I got this as a gift from Jeremy, and neither he nor the book made any pretenses about what the book was: a good old-fashioned superhero tale, written as a novel rather than the more traditional visual formats. The story is told from two viewpoints at once: the mad scientist whose ambition is the book's title, and the junior member of the team of superheroes determined to stop him.
I think this story worked far better as a novel than it would have as a comic book. It was easy for me to visualize the imagery described in the narrative, but it avoided bogging down the rest of the story.
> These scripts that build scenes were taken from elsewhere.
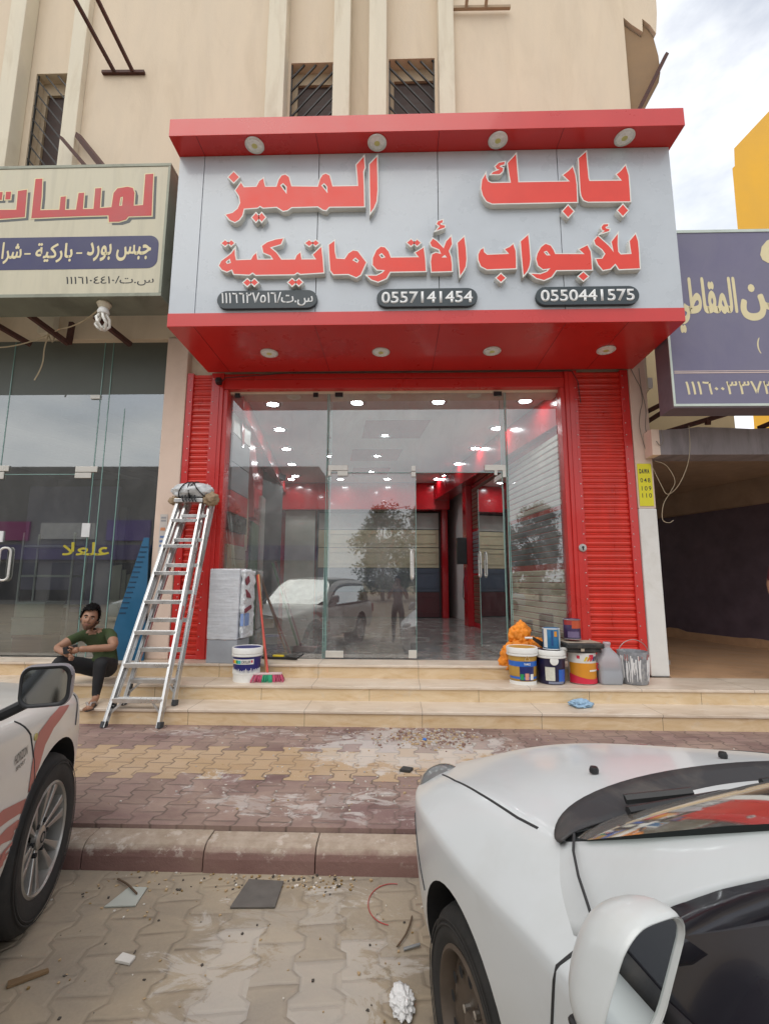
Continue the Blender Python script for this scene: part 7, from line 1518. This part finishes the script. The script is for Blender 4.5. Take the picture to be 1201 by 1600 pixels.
# ---------------------------------------------------------------- people
from mathutils import noise as mnoise
SKIN = mat('brown_skin', (0.30, 0.155, 0.095), 0.5, var=0.08, vs=12, obj=True); HAIRM = mat('black_hair', (0.008, 0.007, 0.007), 0.85, spec=0.15, var=0.4, vs=40, bump=0.6, bs=90, obj=True)
EYEW = mat('eye_white', (0.5, 0.47, 0.43), 0.3); EYED = mat('dark_iris', (0.01, 0.008, 0.007), 0.2); LIPS = mat('lips', (0.22, 0.09, 0.07), 0.5); STUB = mat('short_beard', (0.15, 0.082, 0.054), 0.7)
NAIL = mat('finger_nail', (0.36, 0.21, 0.15), 0.4)
def head_mesh(R, c, s, beard=True):
    """head with brow, nose, mouth, ears; local frame: x right of the viewer, -y the face, z up. returns [(verts, faces, material)]"""
    out = []
    bm = bmesh.new(); bmesh.ops.create_icosphere(bm, subdivisions=5, radius=1.0)
    for v in bm.verts:
        x, y, z = v.co; X = x*0.074; Y_ = y*0.095; Z = z*0.118
        if z < 0: X *= 1-0.30*(-z)**1.4; Y_ *= 1-0.10*(-z)
        if y < 0 and z < -0.1: Y_ -= 0.012*(-z)*(1-abs(x))
        front = max(0, -y)
        g = lambda cx, cz, sx_, sz_: math.exp(-((x-cx)/sx_)**2-((z-cz)/sz_)**2)*(1 if y < 0 else 0)
        Y_ -= 0.021*g(0, -0.16, 0.13, 0.13)+0.010*g(0, 0.02, 0.10, 0.16)+0.006*g(0, 0.22, 0.5, 0.10)
        Y_ += 0.011*g(0.40, 0.05, 0.20, 0.11)+0.011*g(-0.40, 0.05, 0.20, 0.11)
        Y_ -= 0.006*g(0, -0.47, 0.26, 0.09)+0.008*g(0, -0.80, 0.25, 0.16); Y_ += 0.004*g(0, -0.62, 0.25, 0.05)
        Y_ -= 0.004*g(0.5, -0.2, 0.2, 0.2)+0.004*g(-0.5, -0.2, 0.2, 0.2)
        v.co = Vector((X, Y_, Z))
    fs = [tuple(v.index for v in f.verts) for f in bm.faces]; vs = [v.co.copy() for v in bm.verts]; bm.free()
    sk = []; bd = []
    for f in fs:
        q = sum((vs[i] for i in f), Vector())/3; nz_ = q.z/0.118
        isb = beard and q.y < 0.03 and ((-1.0 < nz_ < -0.52 and not (abs(q.x) < 0.026 and -0.62 < nz_ < -0.46)) or (abs(q.x) > 0.050 and -0.6 < nz_ < -0.1 and q.y > -0.055) or (abs(q.x) < 0.03 and -0.40 < nz_ < -0.31))
        (bd if isb else sk).append(f)
    out.append((vs, sk, SKIN)); out.append((vs, bd, STUB))
    def ball(cx, cy, cz, rx, ry, rz, m):
        b = bmesh.new(); bmesh.ops.create_uvsphere(b, u_segments=14, v_segments=8, radius=1); w = [Vector((cx+v.co.x*rx, cy+v.co.y*ry, cz+v.co.z*rz)) for v in b.verts]; f = [tuple(v.index for v in q.verts) for q in b.faces]; b.free(); out.append((w, f, m))
    for sgn in (-1, 1):
        ball(sgn*0.030, -0.0775, 0.008, 0.0125, 0.006, 0.0055, EYEW); ball(sgn*0.030, -0.0815, 0.008, 0.0058, 0.0035, 0.0056, EYED)
        ball(sgn*0.075, 0.012, -0.005, 0.009, 0.020, 0.032, SKIN)
        b = MB(); b.tube([(sgn*0.012, -0.093, 0.026), (sgn*0.030, -0.091, 0.033), (sgn*0.050, -0.078, 0.026)], [0.0045, 0.0055, 0.003], 6); out.append((b.v, b.f, HAIRM))
    ball(0, -0.0865, -0.055, 0.022, 0.008, 0.0048, LIPS); ball(0, -0.0855, -0.063, 0.018, 0.008, 0.005, LIPS)
    res = []
    for vs_, f, m in out: res.append(([c+R @ (v*s) for v in vs_], f, m))
    return res
def hair_mesh(R, c, s, parent, length=1.0, seed=1):
    bm = bmesh.new(); bmesh.ops.create_icosphere(bm, subdivisions=5, radius=1.0)
    kill = []
    for v in bm.verts:
        x, y, z = v.co
        lim = (0.60+0.12*x) if y < -0.35 else (-0.05 if y < 0.15 else -0.45)
        lim += 0.10*mnoise.noise(Vector((x*5, y*5, seed)))
        if z < lim: kill.append(v); continue
        k_ = 1.06+0.20*max(0, z)+0.10*max(0, z)*(1 if y < 0 else 0.6)+0.10*mnoise.noise(v.co*4+Vector((seed, 0, 0)))+0.06*mnoise.noise(v.co*11)
        X, Y_, Z = x*0.076, y*0.098, z*0.120
        v.co = Vector((X*k_*(1.02), Y_*k_, Z*k_))
    bmesh.ops.delete(bm, geom=kill, context='VERTS')
    tuft = [v.co.copy() for v in bm.verts if v.co.z > -0.03]; r_ = random.Random(seed); vv = []; ff = []
    for v in bm.verts: v.co = c+R @ (v.co*s)
    for q_ in r_.sample(tuft, min(520, len(tuft))):
        n_ = q_.normalized(); d_ = (n_*0.5+Vector((r_.uniform(-.9, .9), r_.uniform(-1.0, 0.5), r_.uniform(-0.3, 0.4)))).normalized()*r_.uniform(0.012, 0.028); w_ = d_.orthogonal().normalized()*0.007; k_ = len(vv)
        base_ = q_*0.97; vv += [c+R @ (p_*s) for p_ in (base_-w_, base_+w_, base_+d_.cross(w_).normalized()*0.007, base_+d_)]; ff += [(k_, k_+1, k_+3), (k_+1, k_+2, k_+3), (k_+2, k_, k_+3)]
    bv = [bm.verts.new(p_) for p_ in vv]
    for f_ in ff: bm.faces.new([bv[i] for i in f_])
    me = bpy.data.meshes.new('hair'); bm.to_mesh(me); bm.free(); return finish('hair', me, HAIRM, parent, True)
def person(label, base, J, E, regions, head, hands, mats, group=None):
    """J: joint -> (x, y, z, radius); E: skeleton edges; regions: edge -> [(t_end, material)]"""
    base = Vector(base); names = list(J); ix = {k_: i for i, k_ in enumerate(names)}
    me = bpy.data.meshes.new('person'); me.from_pydata([Vector(J[k_][:3])-base for k_ in names], [(ix[a], ix[b]) for a, b in E], [])
    o = bpy.data.objects.new('person', me); COL.objects.link(o)
    q = o.modifiers.new('skin', 'SKIN'); q.use_smooth_shade = True; q.branch_smoothing = 0.6
    for i, k_ in enumerate(names):
        r = J[k_][3]; me.skin_vertices[0].data[i].radius = (r, r) if not isinstance(r, tuple) else r
    me.skin_vertices[0].data[ix['pelvis']].use_root = True
    q = o.modifiers.new('sub', 'SUBSURF'); q.levels = q.render_levels = 2
    baked(o)
    segs = [(Vector(J[a][:3])-base, Vector(J[b][:3])-base, regions[(a, b)], 0.5*((J[a][3] if not isinstance(J[a][3], tuple) else max(J[a][3]))+(J[b][3] if not isinstance(J[b][3], tuple) else max(J[b][3])))) for a, b in E]
    vs = [v.co.copy() for v in o.data.vertices]; fs = []; fm = []
    for p in o.data.polygons:
        c = p.center; best = None
        for a, b, reg, r in segs:
            d = b-a; t = max(0, min(1, (c-a).dot(d)/d.length_squared)); dist = (a+d*t-c).length-r
            if best is None or dist < best[0]:
                for te, m in reg:
                    if t <= te: break
                best = (dist, m)
        fs.append(tuple(p.vertices)); fm.append(mats.index(best[1]))
    # wrinkle the cloth a little
    for i, v in enumerate(vs):
        n_ = o.data.vertices[i].normal; vs[i] = v+n_*0.006*mnoise.noise(v*14)
    def addin(w, f, m):
        k_ = len(vs); vs.extend(Vector(x)-base for x in w)
        for g in f: fs.append(tuple(i+k_ for i in g)); fm.append(mats.index(m))
    if head:
        for w, f, m in head_mesh(*head): addin(w, f, m)
    for hnd in hands:
        palm, wrist, tips, tag_ = hnd
        b = MB(); b.tube([Vector(wrist), Vector(wrist).lerp(Vector(palm), 0.5), Vector(palm)], [0.027, 0.034, 0.030], 10); addin(b.v, b.f, SKIN)
        for chain, r in tips:
            b = MB(); n_ = len(chain); b.tube(chain, [r*(1-0.28*i/(n_-1)) for i in range(n_)], 8); addin(b.v, b.f, SKIN)
            e = Vector(chain[-1]); d = (Vector(chain[-1])-Vector(chain[-2])).normalized(); bb = bmesh.new(); bmesh.ops.create_uvsphere(bb, u_segments=8, v_segments=6, radius=r*0.73); w = [e+v.co for v in bb.verts]; f = [tuple(v.index for v in q_.verts) for q_ in bb.faces]; bb.free(); addin(w, f, SKIN)
    me2 = bpy.data.meshes.new('person'); me2.from_pydata(vs, [], fs); 
    for m in mats: me2.materials.append(m)
    for p, i in zip(me2.polygons, fm): p.material_index = i; p.use_smooth = True
    me2.update(); o.data = me2; o.location = base
    return tag(o, label, 'person', group)
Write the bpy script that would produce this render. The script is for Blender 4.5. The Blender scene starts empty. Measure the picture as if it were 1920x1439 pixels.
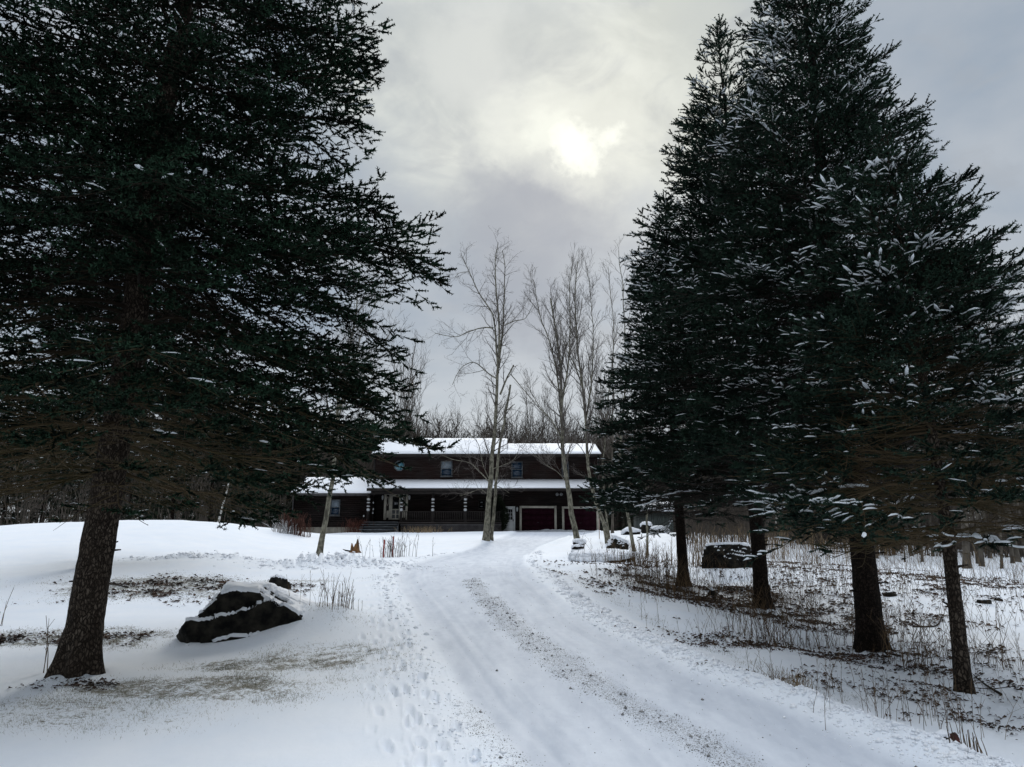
import bpy, math, random
import numpy as np
from math import radians, sin, cos, pi

S = bpy.context.scene
C = S.collection
random.seed(7)
RNG = np.random.default_rng(11)

# ------------------------------------------------------------------ camera
PITCH = math.atan((1050 - 719.5) / 1386.7)
FPX = 1386.7
CAMZ = 1.6
cam_d = bpy.data.cameras.new("camera")
cam_d.lens = 26.0
cam_d.sensor_width = 36.0
cam_d.clip_start = 0.05
cam_d.clip_end = 3000
cam = bpy.data.objects.new("camera", cam_d)
cam.location = (0, 0, CAMZ)
cam.rotation_euler = (pi / 2 + PITCH, 0, 0)
C.objects.link(cam)
S.camera = cam

# ------------------------------------------------------------------ view
S.view_settings.view_transform = 'Standard'
S.view_settings.look = 'None'
S.view_settings.exposure = 0.0
S.view_settings.gamma = 1.0
S.cycles.max_bounces = 5
S.cycles.diffuse_bounces = 3
S.cycles.glossy_bounces = 2
S.cycles.transmission_bounces = 2


def raydir(px, py):
    u = (px - 960) / FPX
    v = (719.5 - py) / FPX
    return (u, cos(PITCH) - v * sin(PITCH), sin(PITCH) + v * cos(PITCH))


def P(px, py, Y):
    d = raydir(px, py)
    t = Y / d[1]
    return np.array((d[0] * t, Y, CAMZ + d[2] * t))


# ------------------------------------------------------------------ world (overcast, glow behind the cloud)
GLOW = raydir(1085, 262)
_gl = math.sqrt(sum(c * c for c in GLOW))
GLOW = tuple(c / _gl for c in GLOW)
SUN_EL = math.asin(GLOW[2])
SUN_AZ = math.atan2(GLOW[0], GLOW[1])

W = bpy.data.worlds.new("World")
S.world = W
W.use_nodes = True
nt = W.node_tree
nt.nodes.clear()


def N(nt, t, **kw):
    n = nt.nodes.new(t)
    for k, v in kw.items():
        if k == 'inp':
            for kk, vv in v.items():
                n.inputs[kk].default_value = vv
        else:
            setattr(n, k, v)
    return n


def L(nt, a, b):
    nt.links.new(a, b)


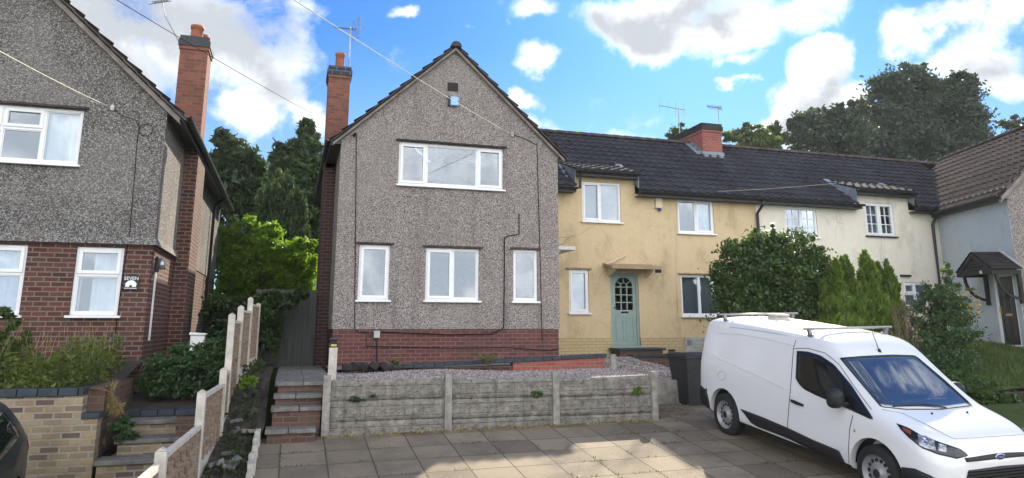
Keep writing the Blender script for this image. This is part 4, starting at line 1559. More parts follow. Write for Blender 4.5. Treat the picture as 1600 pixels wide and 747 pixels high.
Fq = (np.arange(len(px_))[:, None, None] * 6 + np.array([(0, 1, 4), (1, 2, 4), (2, 3, 4), (3, 0, 4)])[None]).reshape(-1, 3)
me.vertices.add(len(px_) * 6)
me.vertices.foreach_set('co', V.astype(np.float32).ravel())
me.loops.add(len(Fq) * 3)
me.loops.foreach_set('vertex_index', Fq.astype(np.int32).ravel())
me.polygons.add(len(Fq))
me.polygons.foreach_set('loop_start', np.arange(len(Fq), dtype=np.int32) * 3)
me.polygons.foreach_set('loop_total', np.full(len(Fq), 3, np.int32))
me.update(calc_edges=True)
at__ = me.attributes.new('tint', 'FLOAT', 'FACE')
at__.data.foreach_set('value', np.repeat(rng.random(len(px_)), 4).astype(np.float32))
me.materials.append(MATS['pebble'])
po = bpy.data.objects.new('pebbles', me)
COL.objects.link(po)
po.parent = go

# low brick wall along the foot of the house: dark mossy left part, red right part, blue coping
lb = thing('garden_wall', 'low red brick wall with dark sloping coping behind the gravel bed', 'wall', (3.8, 14.7, -1.1))
mb = MB().prism([(4.55, 14.72, -1.2), (6.66, 14.72, -1.2), (6.66, 14.72, -.665), (4.55, 14.72, -.745)], (0, .2, 0))
mb.build('red_bricks', 'brick_red', lb)
mb = MB().prism([(1.15, 14.74, -1.2), (4.548, 14.74, -1.2), (4.548, 14.74, -.80), (1.15, 14.74, -.86)], (0, .2, 0))
mb.build('dark_bricks', 'brick_side', lb)
mb = MB()
k = 24
for i in range(k):
    x0, x1 = 1.6 + (6.70 - 1.6) * i / k, 1.6 + (6.70 - 1.6) * (i + 1) / k - .008
    zf = lambda x: -.875 + (x - 1.0) * .037
    mb.prism([(x0, 14.69, zf(x0)), (x1, 14.69, zf(x1)), (x1, 14.69, zf(x1) + .075), (x0, 14.69, zf(x0) + .075)], (0, .25, 0))
mb.build('coping', 'coping_blue', lb, bevel=.006)
mb = MB()
for i in range(5):
    mb.obox(Matrix.Translation((1.12 + i * .17, 14.45, -.78 + .02 * (i % 2))) @ Euler((.2 * i, .1, .5 * i)).to_matrix().to_4x4(), .20, .18, .14)
o = mb.build('rubble', 'dark_wood', None, bevel=.03)
tag(o, 'dark broken stones at the left end of the gravel bed', 'rubble', kind='stuff')
o = MB().box(6.52, 6.64, 14.1, 14.2, -1.0, -.58).build('boundary_post', 'concrete', None, bevel=.01)
tag(o, 'short concrete stub post at the right end of the red brick wall', 'post')
# dark brick retaining edge below the yellow house
yb = thing('brick_edging', 'dark stepped brick retaining wall below the yellow house beside the gravel slope', 'wall', (10.0, 17.3, -1.4))
MB().box(8.62, 12.2, 17.3, 17.55, -1.6, -.80).build('bricks', 'brick_step', yb)
MB().box(8.60, 12.25, 17.26, 17.58, -.798, -.725).build('coping', 'coping_blue', yb, bevel=.008)
mb = MB()
for i in range(3):
    mb.box(9.0 + .35 * i, 12.2, 17.02 - .26 * i, 17.29 - .26 * i, -1.6, -.98 - .16 * i)
mb.build('steps', 'brick_step', yb, bevel=.006)
o = MB().box(6.70, 9.4, 13.18, 13.3, -1.6, -1.06).build('low_wall', 'concrete', None, bevel=.01)
tag(o, 'low green-grey concrete kerb wall holding the gravel slope beside the black bin', 'wall')
mb = MB()
mb.quad((6.3, 17.35, -.86), (13.6, 17.35, -.86), (13.6, 18.6, -.82), (6.3, 18.6, -.82))
mb.quad((6.25, 14.9, -.9), (6.7, 14.9, -.9), (6.7, 18.6, -.86), (6.25, 18.6, -.86))
structure('path', mb, 'concrete')
mb = MB().quad((.8, 14.9, -.84), (6.26, 14.9, -.84), (6.26, 16.1, -.82), (.8, 16.1, -.82))
structure('house_apron', mb, 'slate_step')
mb = MB().quad((8.4, 13.25, -1.22), (13.8, 13.25, -1.22), (13.8, 17.3, -1.05), (8.4, 17.3, -1.05))
structure('garden_bed', mb, 'earth')

# steps and the path to the side gate
gs = thing('garden_steps', 'four brick steps with grey slab treads left of the concrete panel wall', 'steps', (.15, 11.6, -1.65))
ST = [((416, 690), (496, 672), 11.28), ((423, 650), (503, 636), 11.62), ((426, 628), (503, 617), 11.92), ((429, 606), (505, 597), 12.25)]
zt = [at(450, v, y).z for v, y in ((671, 11.28), (636.5, 11.62), (617, 11.92), (597, 12.25))]
prev = -1.72
for i, z in enumerate(zt):
    y = ST[i][2]
    xa, xb = at(ST[i][0][0], 640, y).x, at(ST[i][1][0], 640, y).x
    ra = MB().box(xa + .03, xb - .02, y + .03, 12.9, prev - .25, z - .066).build('riser', 'brick_step', gs)
    mb = MB()
    mid = xa + (xb - xa) * (.45 + .1 * (i % 2))
    mb.box(xa, mid - .004, y, y + .42, z - .065, z)
    mb.box(mid + .004, xb, y, y + .42, z - .065, z - .004)
    mb.build('tread', 'slate_step', gs, bevel=.012)
    prev = z
pth = MB()
for j in range(9):
    for i in range(2):
        xa = -.17 + i * .46
        pth.box(xa + .005, xa + .455, 12.68 + j * .62, 12.68 + j * .62 + .61, zt[3] - .10, zt[3] - .012 + .006 * ((i * 3 + j * 5) % 3) - .004 * j)
structure('side_path', pth, 'slate_step')
sg = thing('side_gate', 'grey closeboard timber gate and fence at the end of the side path', 'gate', (.1, 17.9, -.85))
mb = MB()
k = 13
for i in range(k):
    x0 = -.80 + 1.40 * i / k
    mb.box(x0 + .004, x0 + 1.40 / k + .004, 17.9, 17.925, -.95, .86 + .012 * math.sin(i * 5))
mb.build('boards', 'gate_board', sg)
MB().box(-.82, .6, 17.93, 17.98, -.5, -.4).box(-.82, .6, 17.93, 17.98, .5, .6).build('rail', 'gate_board', sg)
# concrete lamp pillar on the wall end
lp = thing('lamp_post', 'short pale concrete post with a black lamp on top beside the steps', 'lamp post', (.71, 12.3, -.8))
lx = at(520, 560, 12.25).x
mb = MB().box(lx - .065, lx + .065, 12.18, 12.31, -1.0, -.335)
for q in (-.03, .03):
    mb.box(lx + q - .010, lx + q + .010, 12.174, 12.185, -.85, -.36)
mb.build('pillar', 'concrete_pale', lp, bevel=.012)
ld = MB().box(lx - .075, lx + .075, 12.17, 12.32, -.334, -.27).box(lx - .055, lx + .055, 12.19, 12.30, -.27, -.225).box(lx - .078, lx + .078, 12.167, 12.323, -.225, -.195).build('lamp_head', 'black_plastic', lp, bevel=.006)
MB().box(lx - .045, lx + .045, 12.158, 12.172, -.318, -.285).build('lamp_lens', 'brass', ld)
MB().box(lx - .06, lx + .06, 12.19, 12.30, -.194, -.188).build('solar_panel', 'badge_blue', ld)

# ================================================================== fence between the gardens
fl_x = lambda y: -.98 + .0367 * (y - 8.56)
FP = [(6.35, None, None)]
fence_pts = []
for (u, v) in [(219, 742), (253, 701), (316, 610), (350, 575), (363, 490), (377, 478), (392, 465), (404, 474), (411, 486)]:
    r = ray(u, v)
    k = r.x / r.y
    y = 1.294 / (.0367 - k)
    fence_pts.append((fl_x(y), y, r.z / r.y * y))
fn = thing('boundary_fence', 'stepped fence of pale concrete posts with woven brown panels between the two front gardens', 'fence', (-.9, 11, -1.5))
def soil_z(y):
    return drive_z(-.6, y) + .10 if y < 11.3 else drive_z(-.6, 11.3) + .10 + min(.75, (y - 11.3) * .34)
for i, (x, y, z) in enumerate(fence_pts):
    if i == 0:
        continue
    MB().box(x - .05, x + .05, y - .05, y + .05, soil_z(y) - .45, z - .02).prism([(x - .05, y - .05, z - .02), (x + .05, y - .05, z - .02), (x, y - .05, z + .012)], (0, .1, 0)).build('post', 'concrete_pale', fn, bevel=.008)
def woven(x0, y0, x1, y1, zt_, zb):
    """overlapping thin boards between battens, capped with a rail"""
    p, q = Vector((x0, y0, 0)), Vector((x1, y1, 0))
    d = (q - p).normalized()
    side = Vector((d.y, -d.x, 0))
    L = (q - p).length
    mb = MB()
    nb = max(4, int((zt_ - zb) / .085))
    nseg = max(3, int(L / .16))
    for r_ in range(nb):
        z0 = zb + (zt_ - zb) * r_ / nb
        z1 = zb + (zt_ - zb) * (r_ + 1) / nb + .012
        vs, fs = [], []
        for k in range(nseg * 2 + 1):
            c_ = p + d * (L * k / (nseg * 2)) + side * (.016 * math.cos(math.pi * k / 2 + (math.pi if r_ % 2 else 0)))
            vs += [(c_.x, c_.y, z0), (c_.x, c_.y, z1)]
            if k:
                j = 2 * k
                fs.append((j - 2, j, j + 1, j - 1))
        mb.add(vs, fs)
    o = mb.build('woven_panel', 'woven_board', fn)
    b2 = MB()
    for k in range(0, nseg + 1, 2 if L > .8 else 1):
        c_ = p + d * (L * (k + .0) / nseg)
        b2.bar((c_.x + side.x * .022, c_.y + side.y * .022, zb), (c_.x + side.x * .022, c_.y + side.y * .022, zt_), .03, .02)
    b2.build('batten', 'woven_board', o)
    MB().bar((x0, y0, zt_ + .015), (x1, y1, zt_ + .015), .06, .045).build('rail', 'concrete_pale', o)
for i in range(1, len(fence_pts) - 1):
    (x0, y0, z0), (x1, y1, z1) = fence_pts[i], fence_pts[i + 1]
    d = .055
    if y1 - y0 < .5:
        continue
    zt_ = min(z0, z1) - .10 if i != 4 else z0 - .14
    gb = min(soil_z(y0), soil_z(y1))
    woven(x0, y0 + d, x1, y1 - d, zt_, gb + .18)
    MB().bar((x0, y0 + d, gb + .04), (x1, y1 - d, gb + .04), .05, .28).build('gravel_board', 'concrete_pale', fn)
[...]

The textual format was helpful in getting inside the characters' heads and understanding their motivations, and the non-viewpoint characters were just as compelling. The author makes all the heroes seem human and even sometimes vulnerable despite their powers, without saddling them with the gigantic pile of flaws and demons that Alan Moore used to humanize the heroes of Watchmen.
It was very entertaining to see the mad scientist's plan come together. Despite his first-person viewpoint, he doesn't actually reveal the details of what he's doing to take over the world until the climax of the story, when everything comes together in an ingenious way that still makes perfect sense. And of course, the slight twist of an ending was fun without feeling contrived.
Ultimately, this book was everything I was hoping it would be, and nothing more than that. It's a fun, relatively quick read, and I definitely recommend it.
Next up: Ken Follett's The Pillars of the Earth. I've had this on my list for a while, and my little sister was looking for historical-fiction recommendations, so I'm deciding whether to suggest this to her.